_Task goal_. Begin with the first line of the material and write out each line exactly, ending with the line that contains "MB().box(XL + 0.004, XL". Pictures are not part of the copy.

_Dataset excerpt_.
## Start

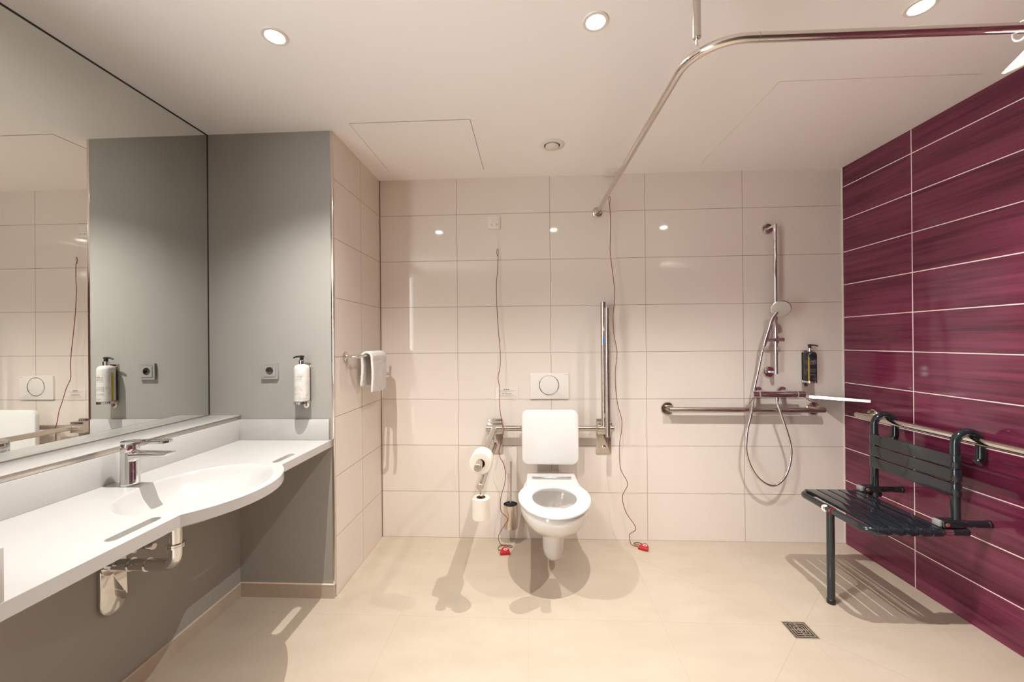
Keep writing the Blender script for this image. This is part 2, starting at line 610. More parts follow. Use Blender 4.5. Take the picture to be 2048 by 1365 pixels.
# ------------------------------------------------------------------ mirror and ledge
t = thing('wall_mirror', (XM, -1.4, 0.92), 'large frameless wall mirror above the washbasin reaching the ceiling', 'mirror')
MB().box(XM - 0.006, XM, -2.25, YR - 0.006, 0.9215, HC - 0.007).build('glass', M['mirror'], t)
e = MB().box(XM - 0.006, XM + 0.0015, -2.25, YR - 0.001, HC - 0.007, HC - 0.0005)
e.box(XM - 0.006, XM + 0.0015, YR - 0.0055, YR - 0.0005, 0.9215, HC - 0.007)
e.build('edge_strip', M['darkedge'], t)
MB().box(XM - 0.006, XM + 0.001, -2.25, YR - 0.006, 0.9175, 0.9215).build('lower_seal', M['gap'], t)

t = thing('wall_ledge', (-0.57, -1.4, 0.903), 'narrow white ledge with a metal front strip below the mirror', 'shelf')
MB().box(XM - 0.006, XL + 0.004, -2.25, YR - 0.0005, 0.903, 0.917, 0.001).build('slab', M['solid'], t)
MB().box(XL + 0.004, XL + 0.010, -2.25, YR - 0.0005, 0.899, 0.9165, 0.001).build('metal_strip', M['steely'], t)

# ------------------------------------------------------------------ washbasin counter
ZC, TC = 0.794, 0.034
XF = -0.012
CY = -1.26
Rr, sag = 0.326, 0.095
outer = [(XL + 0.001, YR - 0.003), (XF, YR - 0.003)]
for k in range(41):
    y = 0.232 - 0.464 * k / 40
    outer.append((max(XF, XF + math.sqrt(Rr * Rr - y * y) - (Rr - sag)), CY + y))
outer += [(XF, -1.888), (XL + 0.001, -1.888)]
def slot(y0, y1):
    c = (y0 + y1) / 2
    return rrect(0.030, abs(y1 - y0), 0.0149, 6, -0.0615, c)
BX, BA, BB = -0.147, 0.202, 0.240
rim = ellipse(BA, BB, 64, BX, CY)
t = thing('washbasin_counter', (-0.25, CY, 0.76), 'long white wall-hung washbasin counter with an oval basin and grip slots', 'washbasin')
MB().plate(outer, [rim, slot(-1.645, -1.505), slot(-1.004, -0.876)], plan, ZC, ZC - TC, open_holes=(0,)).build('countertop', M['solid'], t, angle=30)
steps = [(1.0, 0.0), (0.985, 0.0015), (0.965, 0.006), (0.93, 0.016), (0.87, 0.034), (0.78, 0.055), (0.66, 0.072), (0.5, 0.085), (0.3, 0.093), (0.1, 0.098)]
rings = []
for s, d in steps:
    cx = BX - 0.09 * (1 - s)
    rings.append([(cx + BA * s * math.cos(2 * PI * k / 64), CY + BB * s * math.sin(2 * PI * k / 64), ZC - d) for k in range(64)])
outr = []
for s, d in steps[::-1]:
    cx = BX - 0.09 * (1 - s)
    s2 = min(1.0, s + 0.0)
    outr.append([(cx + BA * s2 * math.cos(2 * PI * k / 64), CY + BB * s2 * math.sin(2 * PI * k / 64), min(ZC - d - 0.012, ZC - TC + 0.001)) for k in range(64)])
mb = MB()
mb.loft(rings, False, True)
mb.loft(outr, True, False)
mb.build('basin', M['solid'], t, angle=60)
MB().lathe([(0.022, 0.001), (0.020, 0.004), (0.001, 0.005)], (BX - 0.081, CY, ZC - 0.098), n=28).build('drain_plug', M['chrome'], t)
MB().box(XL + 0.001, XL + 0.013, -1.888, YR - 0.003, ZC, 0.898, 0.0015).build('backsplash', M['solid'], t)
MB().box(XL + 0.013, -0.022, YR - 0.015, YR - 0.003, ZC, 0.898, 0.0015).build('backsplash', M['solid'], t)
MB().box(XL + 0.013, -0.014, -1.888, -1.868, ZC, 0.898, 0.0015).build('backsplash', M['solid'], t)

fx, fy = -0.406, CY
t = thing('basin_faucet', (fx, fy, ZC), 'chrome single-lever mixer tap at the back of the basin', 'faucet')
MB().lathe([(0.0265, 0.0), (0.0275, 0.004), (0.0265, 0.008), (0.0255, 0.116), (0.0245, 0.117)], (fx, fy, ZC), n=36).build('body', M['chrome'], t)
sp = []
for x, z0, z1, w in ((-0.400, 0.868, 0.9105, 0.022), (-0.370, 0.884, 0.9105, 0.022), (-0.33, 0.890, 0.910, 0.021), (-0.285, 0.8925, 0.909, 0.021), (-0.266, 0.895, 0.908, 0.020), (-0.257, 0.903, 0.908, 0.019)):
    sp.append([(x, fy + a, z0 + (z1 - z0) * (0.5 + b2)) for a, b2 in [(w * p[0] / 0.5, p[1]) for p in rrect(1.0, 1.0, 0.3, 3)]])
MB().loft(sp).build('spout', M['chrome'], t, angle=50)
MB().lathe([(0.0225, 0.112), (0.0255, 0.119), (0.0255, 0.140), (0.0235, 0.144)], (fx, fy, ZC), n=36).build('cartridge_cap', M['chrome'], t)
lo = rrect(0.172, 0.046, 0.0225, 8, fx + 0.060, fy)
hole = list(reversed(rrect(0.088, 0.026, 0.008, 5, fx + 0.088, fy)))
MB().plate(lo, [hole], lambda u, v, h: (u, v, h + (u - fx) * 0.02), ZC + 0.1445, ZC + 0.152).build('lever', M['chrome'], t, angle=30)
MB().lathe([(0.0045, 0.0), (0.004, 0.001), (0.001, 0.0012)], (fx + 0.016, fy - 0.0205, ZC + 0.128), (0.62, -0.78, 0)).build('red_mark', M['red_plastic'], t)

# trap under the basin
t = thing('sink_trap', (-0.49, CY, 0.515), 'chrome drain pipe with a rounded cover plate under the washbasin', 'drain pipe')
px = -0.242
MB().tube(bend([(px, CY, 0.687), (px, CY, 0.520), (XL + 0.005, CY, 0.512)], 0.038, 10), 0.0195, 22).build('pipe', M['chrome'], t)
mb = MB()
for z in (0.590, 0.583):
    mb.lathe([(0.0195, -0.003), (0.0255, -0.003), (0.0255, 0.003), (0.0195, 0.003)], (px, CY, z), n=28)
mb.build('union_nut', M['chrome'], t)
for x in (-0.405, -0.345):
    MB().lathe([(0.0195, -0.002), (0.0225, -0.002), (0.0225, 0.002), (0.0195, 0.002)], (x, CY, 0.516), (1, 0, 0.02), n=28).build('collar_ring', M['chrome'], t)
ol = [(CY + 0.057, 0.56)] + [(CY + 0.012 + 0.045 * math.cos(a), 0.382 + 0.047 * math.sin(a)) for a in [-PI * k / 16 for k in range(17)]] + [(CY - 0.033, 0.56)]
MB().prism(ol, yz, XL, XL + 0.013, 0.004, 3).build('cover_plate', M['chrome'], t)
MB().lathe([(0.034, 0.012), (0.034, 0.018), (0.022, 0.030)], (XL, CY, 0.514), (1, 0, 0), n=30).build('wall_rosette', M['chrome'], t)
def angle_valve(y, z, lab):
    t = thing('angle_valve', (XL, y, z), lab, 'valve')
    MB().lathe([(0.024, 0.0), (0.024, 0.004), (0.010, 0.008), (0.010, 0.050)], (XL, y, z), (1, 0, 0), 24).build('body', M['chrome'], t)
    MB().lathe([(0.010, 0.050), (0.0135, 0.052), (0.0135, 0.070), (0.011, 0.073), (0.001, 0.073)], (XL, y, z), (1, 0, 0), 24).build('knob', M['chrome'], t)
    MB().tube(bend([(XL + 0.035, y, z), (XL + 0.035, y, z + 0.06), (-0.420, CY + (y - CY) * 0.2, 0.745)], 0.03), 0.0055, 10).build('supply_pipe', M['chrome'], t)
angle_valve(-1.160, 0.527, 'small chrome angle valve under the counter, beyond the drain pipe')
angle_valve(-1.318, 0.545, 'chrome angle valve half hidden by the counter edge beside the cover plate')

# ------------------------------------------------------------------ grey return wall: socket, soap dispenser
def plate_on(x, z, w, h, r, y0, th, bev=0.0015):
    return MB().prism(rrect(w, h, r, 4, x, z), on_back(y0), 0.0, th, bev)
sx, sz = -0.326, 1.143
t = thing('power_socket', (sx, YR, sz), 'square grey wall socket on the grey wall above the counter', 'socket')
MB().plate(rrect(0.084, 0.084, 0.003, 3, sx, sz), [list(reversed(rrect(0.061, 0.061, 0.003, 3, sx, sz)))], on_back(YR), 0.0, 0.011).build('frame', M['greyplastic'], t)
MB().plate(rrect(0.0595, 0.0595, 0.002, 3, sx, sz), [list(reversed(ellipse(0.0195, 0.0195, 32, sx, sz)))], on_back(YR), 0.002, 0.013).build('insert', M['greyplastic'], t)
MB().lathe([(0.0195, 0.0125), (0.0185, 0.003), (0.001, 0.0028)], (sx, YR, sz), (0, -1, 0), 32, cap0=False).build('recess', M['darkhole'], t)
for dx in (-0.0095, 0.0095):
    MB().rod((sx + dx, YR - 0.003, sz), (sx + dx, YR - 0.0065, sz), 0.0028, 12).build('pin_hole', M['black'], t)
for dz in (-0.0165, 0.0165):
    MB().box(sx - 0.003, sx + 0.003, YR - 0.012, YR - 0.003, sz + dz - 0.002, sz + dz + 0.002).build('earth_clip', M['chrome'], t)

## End

_Correct output_.
Keep writing the Blender script for this image. This is part 2, starting at line 610. More parts follow. Use Blender 4.5. Take the picture to be 2048 by 1365 pixels.
# ------------------------------------------------------------------ mirror and ledge
t = thing('wall_mirror', (XM, -1.4, 0.92), 'large frameless wall mirror above the washbasin reaching the ceiling', 'mirror')
MB().box(XM - 0.006, XM, -2.25, YR - 0.006, 0.9215, HC - 0.007).build('glass', M['mirror'], t)
e = MB().box(XM - 0.006, XM + 0.0015, -2.25, YR - 0.001, HC - 0.007, HC - 0.0005)
e.box(XM - 0.006, XM + 0.0015, YR - 0.0055, YR - 0.0005, 0.9215, HC - 0.007)
e.build('edge_strip', M['darkedge'], t)
MB().box(XM - 0.006, XM + 0.001, -2.25, YR - 0.006, 0.9175, 0.9215).build('lower_seal', M['gap'], t)

t = thing('wall_ledge', (-0.57, -1.4, 0.903), 'narrow white ledge with a metal front strip below the mirror', 'shelf')
MB().box(XM - 0.006, XL + 0.004, -2.25, YR - 0.0005, 0.903, 0.917, 0.001).build('slab', M['solid'], t)
MB().box(XL + 0.004, XL + 0.010, -2.25, YR - 0.0005, 0.899, 0.9165, 0.001).build('metal_strip', M['steely'], t)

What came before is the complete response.